### [WHAT YOU HAVE TO DO]
Quote each record exactly, please, leaving none out.

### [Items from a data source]
* begin *

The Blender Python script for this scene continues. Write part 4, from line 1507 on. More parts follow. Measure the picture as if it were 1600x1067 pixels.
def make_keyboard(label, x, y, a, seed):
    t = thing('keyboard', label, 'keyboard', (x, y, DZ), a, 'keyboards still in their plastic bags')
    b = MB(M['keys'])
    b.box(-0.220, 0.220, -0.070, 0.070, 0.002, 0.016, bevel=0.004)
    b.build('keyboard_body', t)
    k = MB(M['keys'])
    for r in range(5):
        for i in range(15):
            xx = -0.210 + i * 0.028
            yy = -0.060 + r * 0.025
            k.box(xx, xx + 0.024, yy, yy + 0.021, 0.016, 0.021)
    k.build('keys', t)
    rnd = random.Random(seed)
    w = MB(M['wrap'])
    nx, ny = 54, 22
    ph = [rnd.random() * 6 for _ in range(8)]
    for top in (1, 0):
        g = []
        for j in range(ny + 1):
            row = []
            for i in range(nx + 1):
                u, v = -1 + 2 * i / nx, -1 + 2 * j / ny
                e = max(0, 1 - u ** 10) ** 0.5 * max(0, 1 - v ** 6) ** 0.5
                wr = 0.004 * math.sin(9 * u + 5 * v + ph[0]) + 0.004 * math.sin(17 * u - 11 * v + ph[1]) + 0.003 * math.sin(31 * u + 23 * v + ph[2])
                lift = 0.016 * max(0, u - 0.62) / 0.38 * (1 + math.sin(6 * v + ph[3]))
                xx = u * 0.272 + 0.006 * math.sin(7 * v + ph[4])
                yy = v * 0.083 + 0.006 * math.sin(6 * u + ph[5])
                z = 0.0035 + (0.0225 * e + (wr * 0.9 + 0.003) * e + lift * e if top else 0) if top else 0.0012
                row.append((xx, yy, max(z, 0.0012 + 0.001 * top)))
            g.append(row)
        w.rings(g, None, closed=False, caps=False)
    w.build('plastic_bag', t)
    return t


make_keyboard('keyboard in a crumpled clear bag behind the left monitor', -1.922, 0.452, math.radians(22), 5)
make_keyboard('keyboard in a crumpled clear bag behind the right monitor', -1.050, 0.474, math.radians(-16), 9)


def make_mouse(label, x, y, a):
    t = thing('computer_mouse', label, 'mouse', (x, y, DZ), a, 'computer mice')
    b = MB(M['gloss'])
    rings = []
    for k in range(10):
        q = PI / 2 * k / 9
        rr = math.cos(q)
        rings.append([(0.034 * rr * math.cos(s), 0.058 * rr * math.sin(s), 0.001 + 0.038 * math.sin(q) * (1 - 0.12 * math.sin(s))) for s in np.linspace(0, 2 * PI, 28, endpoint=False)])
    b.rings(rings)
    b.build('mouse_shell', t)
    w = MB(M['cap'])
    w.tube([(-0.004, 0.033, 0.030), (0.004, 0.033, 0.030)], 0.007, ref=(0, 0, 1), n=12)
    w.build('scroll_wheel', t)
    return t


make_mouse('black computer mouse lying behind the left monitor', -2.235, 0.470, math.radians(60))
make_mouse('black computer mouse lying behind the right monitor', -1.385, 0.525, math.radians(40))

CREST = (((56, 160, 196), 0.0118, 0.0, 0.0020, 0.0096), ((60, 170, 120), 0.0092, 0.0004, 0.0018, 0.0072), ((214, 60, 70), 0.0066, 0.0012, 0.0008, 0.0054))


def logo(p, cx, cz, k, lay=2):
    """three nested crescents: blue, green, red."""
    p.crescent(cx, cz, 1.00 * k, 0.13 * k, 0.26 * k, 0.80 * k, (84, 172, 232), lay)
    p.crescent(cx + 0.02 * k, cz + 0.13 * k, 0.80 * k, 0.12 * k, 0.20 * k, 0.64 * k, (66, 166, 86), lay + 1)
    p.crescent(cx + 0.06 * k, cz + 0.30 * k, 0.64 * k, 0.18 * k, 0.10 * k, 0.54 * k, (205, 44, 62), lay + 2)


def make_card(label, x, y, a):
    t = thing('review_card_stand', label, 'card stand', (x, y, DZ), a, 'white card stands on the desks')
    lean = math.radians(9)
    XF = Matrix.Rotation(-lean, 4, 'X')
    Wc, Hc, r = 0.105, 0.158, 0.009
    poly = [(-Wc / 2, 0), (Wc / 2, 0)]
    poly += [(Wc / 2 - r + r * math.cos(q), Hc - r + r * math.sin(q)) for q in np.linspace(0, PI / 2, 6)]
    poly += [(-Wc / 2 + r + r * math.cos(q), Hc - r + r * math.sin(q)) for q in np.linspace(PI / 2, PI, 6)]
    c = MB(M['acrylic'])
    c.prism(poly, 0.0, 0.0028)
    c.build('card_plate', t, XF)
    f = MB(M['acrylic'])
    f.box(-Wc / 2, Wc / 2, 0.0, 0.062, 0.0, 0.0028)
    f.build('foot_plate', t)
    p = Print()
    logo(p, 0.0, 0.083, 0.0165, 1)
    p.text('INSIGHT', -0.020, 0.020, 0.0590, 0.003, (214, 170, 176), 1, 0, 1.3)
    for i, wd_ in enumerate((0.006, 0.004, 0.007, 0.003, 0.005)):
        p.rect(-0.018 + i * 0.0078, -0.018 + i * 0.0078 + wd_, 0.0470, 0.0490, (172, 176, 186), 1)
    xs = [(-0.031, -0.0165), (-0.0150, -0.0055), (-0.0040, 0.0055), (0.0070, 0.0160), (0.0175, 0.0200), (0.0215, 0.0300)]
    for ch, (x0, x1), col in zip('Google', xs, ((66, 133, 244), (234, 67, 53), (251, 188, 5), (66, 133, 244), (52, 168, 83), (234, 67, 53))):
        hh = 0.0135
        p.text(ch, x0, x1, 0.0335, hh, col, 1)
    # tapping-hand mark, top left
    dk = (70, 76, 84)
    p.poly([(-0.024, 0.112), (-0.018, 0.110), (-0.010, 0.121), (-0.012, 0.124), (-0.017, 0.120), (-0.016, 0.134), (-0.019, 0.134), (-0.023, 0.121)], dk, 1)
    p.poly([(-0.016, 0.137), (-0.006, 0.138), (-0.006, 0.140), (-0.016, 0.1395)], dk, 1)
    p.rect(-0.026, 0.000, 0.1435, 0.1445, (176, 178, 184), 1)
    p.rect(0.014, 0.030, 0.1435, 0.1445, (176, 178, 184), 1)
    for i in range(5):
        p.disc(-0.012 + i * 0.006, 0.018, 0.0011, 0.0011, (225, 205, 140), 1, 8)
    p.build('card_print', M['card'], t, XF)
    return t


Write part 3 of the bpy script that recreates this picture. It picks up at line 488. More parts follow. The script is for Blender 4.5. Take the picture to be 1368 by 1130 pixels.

* end *

### [EXERCISE ANSWER]
The Blender Python script for this scene continues. Write part 4, from line 1507 on. More parts follow. Measure the picture as if it were 1600x1067 pixels.
def make_keyboard(label, x, y, a, seed):
    t = thing('keyboard', label, 'keyboard', (x, y, DZ), a, 'keyboards still in their plastic bags')
    b = MB(M['keys'])
    b.box(-0.220, 0.220, -0.070, 0.070, 0.002, 0.016, bevel=0.004)
    b.build('keyboard_body', t)
    k = MB(M['keys'])
    for r in range(5):
        for i in range(15):
            xx = -0.210 + i * 0.028
            yy = -0.060 + r * 0.025
            k.box(xx, xx + 0.024, yy, yy + 0.021, 0.016, 0.021)
    k.build('keys', t)
    rnd = random.Random(seed)
    w = MB(M['wrap'])
    nx, ny = 54, 22
    ph = [rnd.random() * 6 for _ in range(8)]
    for top in (1, 0):
        g = []
        for j in range(ny + 1):
            row = []
            for i in range(nx + 1):
                u, v = -1 + 2 * i / nx, -1 + 2 * j / ny
                e = max(0, 1 - u ** 10) ** 0.5 * max(0, 1 - v ** 6) ** 0.5
                wr = 0.004 * math.sin(9 * u + 5 * v + ph[0]) + 0.004 * math.sin(17 * u - 11 * v + ph[1]) + 0.003 * math.sin(31 * u + 23 * v + ph[2])
                lift = 0.016 * max(0, u - 0.62) / 0.38 * (1 + math.sin(6 * v + ph[3]))
                xx = u * 0.272 + 0.006 * math.sin(7 * v + ph[4])
                yy = v * 0.083 + 0.006 * math.sin(6 * u + ph[5])
                z = 0.0035 + (0.0225 * e + (wr * 0.9 + 0.003) * e + lift * e if top else 0) if top else 0.0012
                row.append((xx, yy, max(z, 0.0012 + 0.001 * top)))
            g.append(row)
        w.rings(g, None, closed=False, caps=False)
    w.build('plastic_bag', t)
    return t


make_keyboard('keyboard in a crumpled clear bag behind the left monitor', -1.922, 0.452, math.radians(22), 5)
make_keyboard('keyboard in a crumpled clear bag behind the right monitor', -1.050, 0.474, math.radians(-16), 9)


def make_mouse(label, x, y, a):
    t = thing('computer_mouse', label, 'mouse', (x, y, DZ), a, 'computer mice')
    b = MB(M['gloss'])
    rings = []
    for k in range(10):
        q = PI / 2 * k / 9
        rr = math.cos(q)
        rings.append([(0.034 * rr * math.cos(s), 0.058 * rr * math.sin(s), 0.001 + 0.038 * math.sin(q) * (1 - 0.12 * math.sin(s))) for s in np.linspace(0, 2 * PI, 28, endpoint=False)])
    b.rings(rings)
    b.build('mouse_shell', t)
    w = MB(M['cap'])
    w.tube([(-0.004, 0.033, 0.030), (0.004, 0.033, 0.030)], 0.007, ref=(0, 0, 1), n=12)
    w.build('scroll_wheel', t)
    return t


make_mouse('black computer mouse lying behind the left monitor', -2.235, 0.470, math.radians(60))
make_mouse('black computer mouse lying behind the right monitor', -1.385, 0.525, math.radians(40))

CREST = (((56, 160, 196), 0.0118, 0.0, 0.0020, 0.0096), ((60, 170, 120), 0.0092, 0.0004, 0.0018, 0.0072), ((214, 60, 70), 0.0066, 0.0012, 0.0008, 0.0054))


def logo(p, cx, cz, k, lay=2):
    """three nested crescents: blue, green, red."""
    p.crescent(cx, cz, 1.00 * k, 0.13 * k, 0.26 * k, 0.80 * k, (84, 172, 232), lay)
    p.crescent(cx + 0.02 * k, cz + 0.13 * k, 0.80 * k, 0.12 * k, 0.20 * k, 0.64 * k, (66, 166, 86), lay + 1)
    p.crescent(cx + 0.06 * k, cz + 0.30 * k, 0.64 * k, 0.18 * k, 0.10 * k, 0.54 * k, (205, 44, 62), lay + 2)


def make_card(label, x, y, a):
    t = thing('review_card_stand', label, 'card stand', (x, y, DZ), a, 'white card stands on the desks')
    lean = math.radians(9)
    XF = Matrix.Rotation(-lean, 4, 'X')
    Wc, Hc, r = 0.105, 0.158, 0.009
    poly = [(-Wc / 2, 0), (Wc / 2, 0)]
    poly += [(Wc / 2 - r + r * math.cos(q), Hc - r + r * math.sin(q)) for q in np.linspace(0, PI / 2, 6)]
    poly += [(-Wc / 2 + r + r * math.cos(q), Hc - r + r * math.sin(q)) for q in np.linspace(PI / 2, PI, 6)]
    c = MB(M['acrylic'])
    c.prism(poly, 0.0, 0.0028)
    c.build('card_plate', t, XF)
    f = MB(M['acrylic'])
    f.box(-Wc / 2, Wc / 2, 0.0, 0.062, 0.0, 0.0028)
    f.build('foot_plate', t)
    p = Print()
    logo(p, 0.0, 0.083, 0.0165, 1)
    p.text('INSIGHT', -0.020, 0.020, 0.0590, 0.003, (214, 170, 176), 1, 0, 1.3)
    for i, wd_ in enumerate((0.006, 0.004, 0.007, 0.003, 0.005)):
        p.rect(-0.018 + i * 0.0078, -0.018 + i * 0.0078 + wd_, 0.0470, 0.0490, (172, 176, 186), 1)
    xs = [(-0.031, -0.0165), (-0.0150, -0.0055), (-0.0040, 0.0055), (0.0070, 0.0160), (0.0175, 0.0200), (0.0215, 0.0300)]
    for ch, (x0, x1), col in zip('Google', xs, ((66, 133, 244), (234, 67, 53), (251, 188, 5), (66, 133, 244), (52, 168, 83), (234, 67, 53))):
        hh = 0.0135
        p.text(ch, x0, x1, 0.0335, hh, col, 1)
    # tapping-hand mark, top left
    dk = (70, 76, 84)
    p.poly([(-0.024, 0.112), (-0.018, 0.110), (-0.010, 0.121), (-0.012, 0.124), (-0.017, 0.120), (-0.016, 0.134), (-0.019, 0.134), (-0.023, 0.121)], dk, 1)
    p.poly([(-0.016, 0.137), (-0.006, 0.138), (-0.006, 0.140), (-0.016, 0.1395)], dk, 1)
    p.rect(-0.026, 0.000, 0.1435, 0.1445, (176, 178, 184), 1)
    p.rect(0.014, 0.030, 0.1435, 0.1445, (176, 178, 184), 1)
    for i in range(5):
        p.disc(-0.012 + i * 0.006, 0.018, 0.0011, 0.0011, (225, 205, 140), 1, 8)
    p.build('card_print', M['card'], t, XF)
    return t


Write part 3 of the bpy script that recreates this picture. It picks up at line 488. More parts follow. The script is for Blender 4.5. Take the picture to be 1368 by 1130 pixels.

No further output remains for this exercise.